Anche gli strumenti finanziari stessi diventano leve di potere: sanzioni selettive costruite su intelligence mirata, manipolazione di valute e indici attraverso operazioni coordinate delle banche centrali, pressioni sulle agenzie di rating e controllo narrativo via social media. Non si tratta solo di colpire, ma di orientare il sistema, deviare il corso della fiducia.
In questo scenario, le contromisure sono ancora frammentarie. A livello statale si moltiplicano le unità di intelligence economica — come Anssi in Francia o Cset negli Stati Uniti — e si rafforzano le infrastrutture cyber-difensive. Meccanismi come il golden power, lo screening degli investimenti esteri e le collaborazioni tra ministeri e autorità di vigilanza stanno diventando la norma.
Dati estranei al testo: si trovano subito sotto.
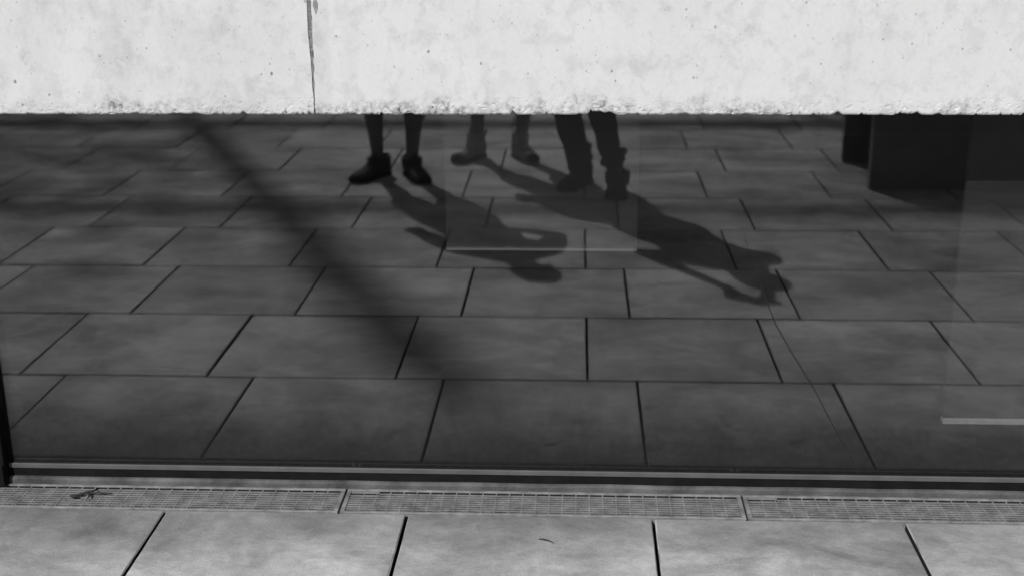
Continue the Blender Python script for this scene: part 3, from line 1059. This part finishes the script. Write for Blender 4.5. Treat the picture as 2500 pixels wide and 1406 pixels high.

Le imprese e le banche, dal canto loro, si dotano di Vpn sovrane, crittografie avanzate, audit permanenti e sistemi AI capaci di analizzare le origini di una notizia prima che questa faccia danni irreparabili.
Per l’Italia, il cammino è ancora in costruzione. Serve una piena integrazione tra l’intelligence economica e istituzioni come Banca d’Italia e Consob. Cassa Depositi e Prestiti e Sace dovrebbero evolvere in strumenti di resilienza attiva, non solo di investimento. E in un contesto europeo sempre più minacciato, è ora di pensare a un’intelligence economica continentale, capace di proteggere i campioni industriali e contrastare le campagne informative ostili prima che colpiscano.
Lo spionaggio economico non è più una deviazione marginale: è parte strutturale del confronto globale. I suoi effetti si leggono nei grafici delle Borse, nel valore di una valuta, nei crolli improvvisi che minano la fiducia non solo nei mercati ma negli Stati stessi. Non si tratta più solo di “economia”, ma di sovranità. Ed è tempo, anche per l’Italia, di dotarsi di una dottrina nazionale di contro-intelligence economica, capace di prevenire, difendere e — se necessario — rispondere.